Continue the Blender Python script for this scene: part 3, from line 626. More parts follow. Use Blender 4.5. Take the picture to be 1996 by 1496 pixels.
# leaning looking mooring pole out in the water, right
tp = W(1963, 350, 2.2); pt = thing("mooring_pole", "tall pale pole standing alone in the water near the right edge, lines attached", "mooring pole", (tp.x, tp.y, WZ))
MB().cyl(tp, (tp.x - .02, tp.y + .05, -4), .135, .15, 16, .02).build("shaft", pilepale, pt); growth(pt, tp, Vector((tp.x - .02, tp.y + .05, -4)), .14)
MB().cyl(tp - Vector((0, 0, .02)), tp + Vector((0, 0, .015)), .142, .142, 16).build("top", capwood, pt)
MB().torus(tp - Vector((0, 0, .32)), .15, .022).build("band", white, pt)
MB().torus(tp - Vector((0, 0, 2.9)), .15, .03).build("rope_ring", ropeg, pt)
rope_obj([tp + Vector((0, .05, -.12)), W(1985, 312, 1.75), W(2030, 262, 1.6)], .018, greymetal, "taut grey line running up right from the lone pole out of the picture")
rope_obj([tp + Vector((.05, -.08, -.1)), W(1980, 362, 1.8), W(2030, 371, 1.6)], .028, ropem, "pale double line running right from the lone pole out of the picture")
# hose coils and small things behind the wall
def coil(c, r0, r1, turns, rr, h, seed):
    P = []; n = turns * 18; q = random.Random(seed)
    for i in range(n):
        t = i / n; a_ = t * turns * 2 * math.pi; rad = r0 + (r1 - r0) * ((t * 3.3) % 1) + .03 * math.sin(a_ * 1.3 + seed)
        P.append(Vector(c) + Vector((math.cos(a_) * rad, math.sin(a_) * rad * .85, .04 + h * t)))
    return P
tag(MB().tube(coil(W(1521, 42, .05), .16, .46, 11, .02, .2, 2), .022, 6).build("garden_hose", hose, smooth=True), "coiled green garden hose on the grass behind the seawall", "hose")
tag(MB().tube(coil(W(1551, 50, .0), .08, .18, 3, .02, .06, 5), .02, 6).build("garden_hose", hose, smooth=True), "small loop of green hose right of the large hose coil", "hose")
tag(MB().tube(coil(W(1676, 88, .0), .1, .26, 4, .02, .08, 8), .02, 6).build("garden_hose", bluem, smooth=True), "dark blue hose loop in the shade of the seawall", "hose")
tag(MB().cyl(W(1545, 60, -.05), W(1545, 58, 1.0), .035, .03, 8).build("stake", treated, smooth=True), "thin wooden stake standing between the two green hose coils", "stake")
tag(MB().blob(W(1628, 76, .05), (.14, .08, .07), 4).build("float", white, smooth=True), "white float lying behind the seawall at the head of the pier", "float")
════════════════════
_TO DO_: All of the material above needs to be copied exactly.

_COMPLETE ANSWER_:
Continue the Blender Python script for this scene: part 3, from line 626. More parts follow. Use Blender 4.5. Take the picture to be 1996 by 1496 pixels.
# leaning looking mooring pole out in the water, right
tp = W(1963, 350, 2.2); pt = thing("mooring_pole", "tall pale pole standing alone in the water near the right edge, lines attached", "mooring pole", (tp.x, tp.y, WZ))
MB().cyl(tp, (tp.x - .02, tp.y + .05, -4), .135, .15, 16, .02).build("shaft", pilepale, pt); growth(pt, tp, Vector((tp.x - .02, tp.y + .05, -4)), .14)
MB().cyl(tp - Vector((0, 0, .02)), tp + Vector((0, 0, .015)), .142, .142, 16).build("top", capwood, pt)
MB().torus(tp - Vector((0, 0, .32)), .15, .022).build("band", white, pt)
MB().torus(tp - Vector((0, 0, 2.9)), .15, .03).build("rope_ring", ropeg, pt)
rope_obj([tp + Vector((0, .05, -.12)), W(1985, 312, 1.75), W(2030, 262, 1.6)], .018, greymetal, "taut grey line running up right from the lone pole out of the picture")
rope_obj([tp + Vector((.05, -.08, -.1)), W(1980, 362, 1.8), W(2030, 371, 1.6)], .028, ropem, "pale double line running right from the lone pole out of the picture")
# hose coils and small things behind the wall
def coil(c, r0, r1, turns, rr, h, seed):
    P = []; n = turns * 18; q = random.Random(seed)
    for i in range(n):
        t = i / n; a_ = t * turns * 2 * math.pi; rad = r0 + (r1 - r0) * ((t * 3.3) % 1) + .03 * math.sin(a_ * 1.3 + seed)
        P.append(Vector(c) + Vector((math.cos(a_) * rad, math.sin(a_) * rad * .85, .04 + h * t)))
    return P
tag(MB().tube(coil(W(1521, 42, .05), .16, .46, 11, .02, .2, 2), .022, 6).build("garden_hose", hose, smooth=True), "coiled green garden hose on the grass behind the seawall", "hose")
tag(MB().tube(coil(W(1551, 50, .0), .08, .18, 3, .02, .06, 5), .02, 6).build("garden_hose", hose, smooth=True), "small loop of green hose right of the large hose coil", "hose")
tag(MB().tube(coil(W(1676, 88, .0), .1, .26, 4, .02, .08, 8), .02, 6).build("garden_hose", bluem, smooth=True), "dark blue hose loop in the shade of the seawall", "hose")
tag(MB().cyl(W(1545, 60, -.05), W(1545, 58, 1.0), .035, .03, 8).build("stake", treated, smooth=True), "thin wooden stake standing between the two green hose coils", "stake")
tag(MB().blob(W(1628, 76, .05), (.14, .08, .07), 4).build("float", white, smooth=True), "white float lying behind the seawall at the head of the pier", "float")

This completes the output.